## Given task
Retype the opening lines of the data exactly, stopping after the line that contains "struct('ceiling_rock', bm, M['rock'], smooth=True)". Skip every picture.
=== Source data ===
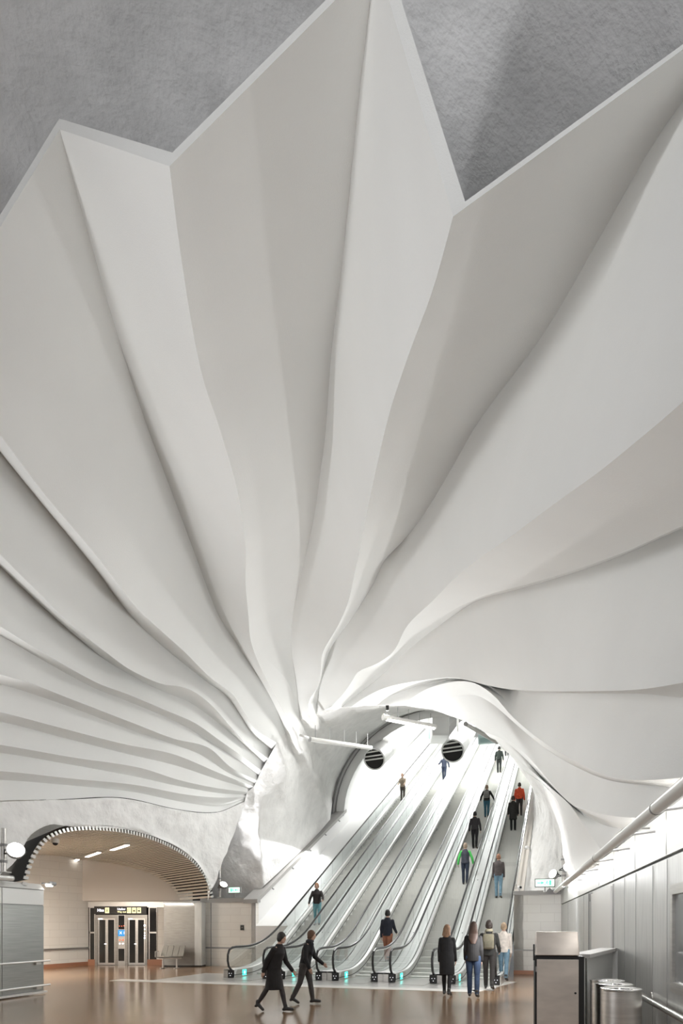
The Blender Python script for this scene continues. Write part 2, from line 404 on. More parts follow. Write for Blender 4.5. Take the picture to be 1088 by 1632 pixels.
# ------------------------------------------------------------------ blasted rock above the shell
bm = nb(); rows = []
for i in range(0, 71):
    l = -9 + i * 0.56; row = []
    for j in range(9, 61):
        a = math.pi * j / 60
        off = 6.6 + 9.6 * math.cos(a); z = 2.6 + 10.3 * math.sin(a)
        p = R(l, off, z); q = vn(p, 0.28) * 0.55 + vn(p, 1.1) * 0.12
        p2 = p + q
        row.append(p2)
    rows.append(row)
grid(bm, rows)
struct('ceiling_rock', bm, M['rock'], smooth=True)

# ------------------------------------------------------------------ patch of rock between two lines of points
def rock_patch(name, top, bot, m, n=40, amp=0.10, bulge=0.0, mid=None):
    bm = nb(); N = max(len(top), 60)
    a = resample([Vector(p) for p in top], N); b = resample([Vector(p) for p in bot], N)
    rows = []
    for k in range(n + 1):
        t = k / n; r = []
        for i in range(N):
            p = a[i].lerp(b[i], t)
            e = math.sin(math.pi * t)
            p = p + vn(p, 0.9) * amp * min(1, 3 * e + 0.1) + vn(p, 2.7) * amp * 0.4 * min(1, 3 * e)
            if bulge: p = p + DE * bulge * (i / N) * min(1, t / .1) * (1 - t) ** .5
            r.append(p)
        rows.append(r)
    grid(bm, rows)
    return struct(name, bm, m, smooth=True)
def Lpx(px, py, off=0.0):
    l = ll(px, off); p = L(l, off); return Vector((p.x, p.y, zat(py, p.y)))
def Rpx(px, py, off=0.0):
    l = lr(px, off); p = R(l, off); return Vector((p.x, p.y, zat(py, p.y)))
def Wpx(px, py, w):
    u = (px - X0) / F; q = BO + CE * w
    s = (u * q.y - q.x) / (DE.x - u * DE.y); p = q + DE * s
    return Vector((p.x, p.y, zat(py, p.y)))
def Spx(px, py, s):
    u = (px - X0) / F; q = BO + DE * s
    w = (u * q.y - q.x) / (CE.x - u * CE.y); p = q + CE * w
    return Vector((p.x, p.y, zat(py, p.y)))

# the wall over the lift passage: between the shell's lower edge and the ragged arch
b0 = [p for p in lines3[0]][::-1]                       # left to right
arch_px = [(-60,1420),(-20,1405),(20,1378),(36,1352),(46,1333),(60,1322),(80,1314),(100,1316),(120,1318),(160,1320),(200,1322),(240,1332),(280,1348),(310,1370),(327,1395),(331,1420),(331,1436)]
rock_patch('wall_left_rock', [p - Vector((0, 0, 0.02)) for p in b0], [Lpx(x, y, -0.15) for x, y in catmull([(p[0], p[1], 0) for p in arch_px], 60) and [(p.x, p.y) for p in catmull([(p[0], p[1], 0) for p in arch_px], 60)]], M['rock_white'], amp=0.14)
# rock round the mouth of the escalator shaft
bot = [Spx(325,1436,6.3), Spx(352,1433,6.1), Spx(380,1432,5.9), Spx(405,1430,5.7), Wpx(420,1412,-6.9), Wpx(440,1394,-6.9), Wpx(465,1370,-6.9), Wpx(490,1346,-6.9), Wpx(510,1325,-6.9), Wpx(526,1306,-6.9),
       Spx(530,1275,15), Spx(536,1248,15), Spx(546,1225,15), Spx(560,1202,15), Spx(585,1175,15), Spx(612,1156,15), Spx(622,1150,15), Spx(645,1140,15), Spx(668,1133,15), Spx(690,1130,15), Spx(718,1133,15), Spx(748,1144,15), Spx(772,1160,15), Spx(792,1176,15), Spx(815,1200,15), Spx(842,1240,15)]
top = [rimpts[i] for i in (0, 2, 4, 6, 8, 10, 12, 14, 15, 16, 17, 18, 19, 20, 21, 22, 23, 24, 25, 26, 27, 28, 29, 30, 31, 32)]
bm = nb(); rows = []
ta = []; ba = []
for k in range(len(top) - 1):
    for j in range(5):
        ta.append(Vector(top[k]).lerp(Vector(top[k + 1]), j / 5)); ba.append(Vector(bot[k]).lerp(Vector(bot[k + 1]), j / 5))
ta.append(Vector(top[-1])); ba.append(Vector(bot[-1]))
for k in range(37):
    t = k / 36; r = []
    for a, b in zip(ta, ba):
        p = a.lerp(b, t); e = math.sin(math.pi * t)
        p += vn(p, 0.8) * 0.11 * min(1, 2.5 * e) + vn(p, 2.6) * 0.06 * min(1, 2.5 * e)
        r.append(p)
    rows.append(r)
grid(bm, rows)
struct('wall_mouth_rock', bm, M['rock_white'], smooth=True)
# rock to the right of the shaft, below the leg of the shell
leg = lines3[-1]
rt = [Spx(842,1240,15), Wpx(845,1262,3.95), Wpx(845,1262,3.95)]
cr = []
for k in range(30):
    t = k / 29; s = 15 + (4.0 - 15) * t
    p = E(s, 3.76); z = 2.78 + (s - 4.0) * SLOPE; cr.append(Vector((p.x, p.y, z)))
rock_patch('wall_right_rock', [p + DE * .03 for p in leg], cr, M['rock_white'], n=40, amp=0.14, bulge=3.9)

# ------------------------------------------------------------------ escalator tunnel
TW0, TW1 = -6.9, 3.8
def tun(s, inset=0.0):
    zb = SLOPE * (s - S0); pts = []
    for k in range(33):
        a = math.pi * (1 - k / 32)
        wc = (TW0 + TW1) / 2; hw = (TW1 - TW0) / 2 - inset
        pts.append(E(s, wc + hw * math.cos(a), zb + 0.85 + (5.15 - inset) * math.sin(a)))
    return pts
bm = nb(); grid(bm, [tun(s) for s in (15, 18, 21, 24, 27, 30, 33, 36, 39, 42, 46)])
bm2 = nb(); bm.faces.ensure_lookup_table()
struct('ceiling_tunnel', bm, M['tunnel'], smooth=True)
bm2.free()
bm = nb(); slab(bm, E(46, -8), E(46, 6), 0.2, 10, 30); struct('wall_tunnel_end', bm, M['tunnel'])
# portal ring with its two dark trim bands
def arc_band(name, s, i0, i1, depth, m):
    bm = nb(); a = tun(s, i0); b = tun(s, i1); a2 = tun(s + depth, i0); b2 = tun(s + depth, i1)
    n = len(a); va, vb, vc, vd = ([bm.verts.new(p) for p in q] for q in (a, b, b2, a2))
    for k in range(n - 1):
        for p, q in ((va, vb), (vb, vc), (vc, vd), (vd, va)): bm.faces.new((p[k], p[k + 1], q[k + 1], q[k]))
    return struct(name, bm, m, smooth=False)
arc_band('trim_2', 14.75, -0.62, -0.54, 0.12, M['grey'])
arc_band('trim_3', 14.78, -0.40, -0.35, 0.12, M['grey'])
arc_band('trim_4', 14.9, -0.75, 0.12, 0.5, M['tunnel'])

# white shaft wall on the left with its coping, parapet on the right
def zc(s): return 2.68 + (s - 4.8) * 0.523
bm = nb()
hexa(bm, [E(4.8, -7.1, 0), E(4.8, -6.9, 0), E(46, -6.9, 0), E(46, -7.1, 0), E(4.8, -7.1, zc(4.8)), E(4.8, -6.9, zc(4.8)), E(46, -6.9, zc(46)), E(46, -7.1, zc(46))])
struct('wall_shaft_left', bm, M['panel_white'])
bm = nb()
hexa(bm, [E(4.6, -7.35, zc(4.6)), E(4.6, -6.72, zc(4.6)), E(15.2, -6.72, zc(15.2)), E(15.2, -7.35, zc(15.2)), E(4.6, -7.35, zc(4.6) + .16), E(4.6, -6.72, zc(4.6) + .16), E(15.2, -6.72, zc(15.2) + .16), E(15.2, -7.35, zc(15.2) + .16)])
struct('trim_5', bm, M['coping'])
bm = nb()
for s in range(6, 15, 2):
    tube(bm, [E(s, -6.80, zc(s) - .02), E(s, -6.68, zc(s) - .10)], 0.03, 8)
struct('trim_6', bm, M['grey'])
bm = nb()  # sloping cover between the shaft wall and the first flight
rows = [[E(s, -6.9, zs(s) + .10), E(s, -5.31, zs(s) + .10)] for s in [4.8 + i * .5 for i in range(0, 80)]]
grid(bm, rows); hexa(bm, [E(4.78, -6.9, 0), E(4.78, -5.31, 0), E(4.82, -5.31, 0), E(4.82, -6.9, 0), E(4.78, -6.9, zs(4.8) + .1), E(4.78, -5.31, zs(4.8) + .1), E(4.82, -5.31, zs(4.8) + .1), E(4.82, -6.9, zs(4.8) + .1)])
struct('trim_7', bm, M['panel_white'])
bm = nb()
for s0, s1 in ((4.0, 46),):
    hexa(bm, [E(s0, 3.42, 0), E(s0, 3.75, 0), E(s1, 3.75, 0), E(s1, 3.42, 0), E(s0, 3.42, 2.80), E(s0, 3.75, 2.80), E(s1, 3.75, 2.8 + (s1 - s0) * SLOPE), E(s1, 3.42, 2.8 + (s1 - s0) * SLOPE)])
struct('wall_shaft_right', bm, M['beige'])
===
## Response for this exercise
The Blender Python script for this scene continues. Write part 2, from line 404 on. More parts follow. Write for Blender 4.5. Take the picture to be 1088 by 1632 pixels.
# ------------------------------------------------------------------ blasted rock above the shell
bm = nb(); rows = []
for i in range(0, 71):
    l = -9 + i * 0.56; row = []
    for j in range(9, 61):
        a = math.pi * j / 60
        off = 6.6 + 9.6 * math.cos(a); z = 2.6 + 10.3 * math.sin(a)
        p = R(l, off, z); q = vn(p, 0.28) * 0.55 + vn(p, 1.1) * 0.12
        p2 = p + q
        row.append(p2)
    rows.append(row)
grid(bm, rows)
struct('ceiling_rock', bm, M['rock'], smooth=True)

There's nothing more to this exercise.